Unfortunately such a scenario isn’t unheard of in German football and as such Bayern fans are quite regularly left feeling a little unsatisfied with just a simple league win. This club usually deserves more and thus their fans demand more. 

The Bundesliga, for all its worth and prestige over the past few decades, is quite simply the minimum expectations of any Bayern manager. 

For Guardiola to truly reach his expectations and keep fans happy next summer, this expensively assembled squad of superstars will have to lock horns with Europe’s best and prove that the team on the pitch matches a club with few equals in terms of size and finance off it.

Which may in itself cause some problems. 

Bayern may be the undisputed team to beat within the Bundesliga these days, but many would put them second, third or maybe even fourth in terms of ranking the best teams in Europe at this moment in time. 

Guardiola has smashed Dortmund, won the German Cup and walked to his first Bundesliga title but when you ask Bayern fans what they remember over the past 12 months, they’ll tell you that they still lament that semi-final defeat to Real Madrid. When the Galacticos came to Munich and duly put Bayern in their place with a 4-0 win over Guardiola’s side. 

The German champions were put in their place that day and will remain there until the club and this manager can go one step further in the Champions League this season. 

Carlo Ancelotti remains at Madrid, a side who look as strong as ever despite losing Angel Di Maria and notable others, while Barcelona finally have Neymar and Lionel Messi clicking and scoring aplenty. Throw in a Chelsea side under the command of Jose Mourinho and a possibly rejuvenated Manchester City squad and Bayern have multiple hurdles to jump before they even consider challenging for the competition. 

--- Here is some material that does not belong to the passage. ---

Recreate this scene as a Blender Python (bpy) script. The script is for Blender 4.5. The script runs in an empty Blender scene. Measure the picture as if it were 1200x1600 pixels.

Once mockingly known among opposing and supporting fans alike as “FC Hollywood,” Bayern have since become a scene of serenity and logical thought among the chaos-ridden scenarios at other larger clubs such as Dortmund, Schalke and even Hamburg. 

Yet that doesn’t mean they’re above sacking a manager who they once deemed un-sackable.

Bayern Munich are quite simply defined by what they achieve in Europe and if Guardiola can’t provide that, then he’ll follow the same fate other former favourites at the club and Rummenigge may have to rip up that signed letter stating otherwise.